The Post-Dispatch began discussing the issue several weeks ago, as buzz began that The New York Times might soon begin running same-sex announcements. Rather than formulate a new policy, the Post-Dispatch decided to use the standards it uses when judging whether to accept other advertisements, said Matthew G. Kraner, general manager.

Todd and Jones' advertisement met those standards, he said.

"It's our job to make sure things are accurate in the ad, that the ad is not misleading and that it stands up to our standard" to look out for the best interests of readers and public decency, Kraner said. "We do not want to get into determining what's right or wrong, particularly with regards to free speech."

The announcement will not run under the same heading as wedding announcements, but separately in Saturday's Lifestyle section.

"I'm OK with that, " Todd said. "It's a really good first step. I'm really happy the Post has shown their willingness to accept and realize the diversity that exists in our community."

The Gay & Lesbian Alliance Against Defamation also applauded the decision.

But Kerry Messer, president of Missouri Family Network, criticized the decision to accept the ads as taking an "advocacy role" on behalf of gay and lesbian couples. Messer said the newspaper would create more animosity against gays and lesbians by running the announcements.

"They're making their plight worse, " he said.

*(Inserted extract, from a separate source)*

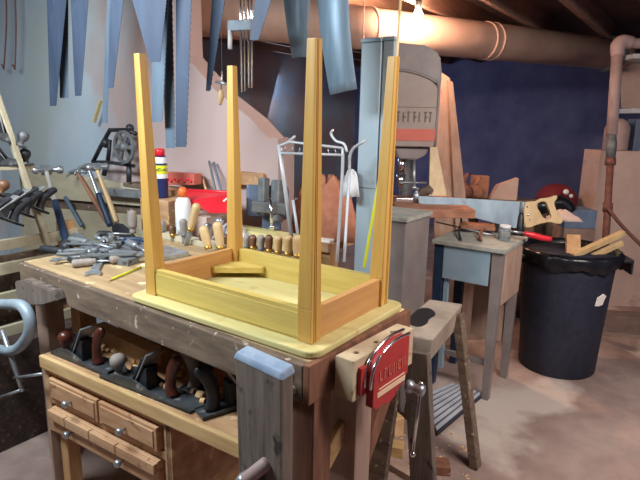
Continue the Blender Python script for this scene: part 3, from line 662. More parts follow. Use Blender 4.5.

Update: After publishing the post above yesterday, we received new information from Hanten, who explains that it wasn't just a free engagement announcement they were seeking.

Hanten says that they were trying to get a paid engagement advertisement in print -- and that their friend who knew a P-D employee had offered it to them as a gift and was all set to pay.

The friend and the P-D employee, he says, had this advertisement ready for print, when they were told last-minute, that it was being pulled.

"This is about paying to put something special in there," he says, arguing that the P-D's official response to Daily RFT is just in reference to the free engagement announcements -- and not paid ads in print.

He says this rejection was clearly a discriminatory move.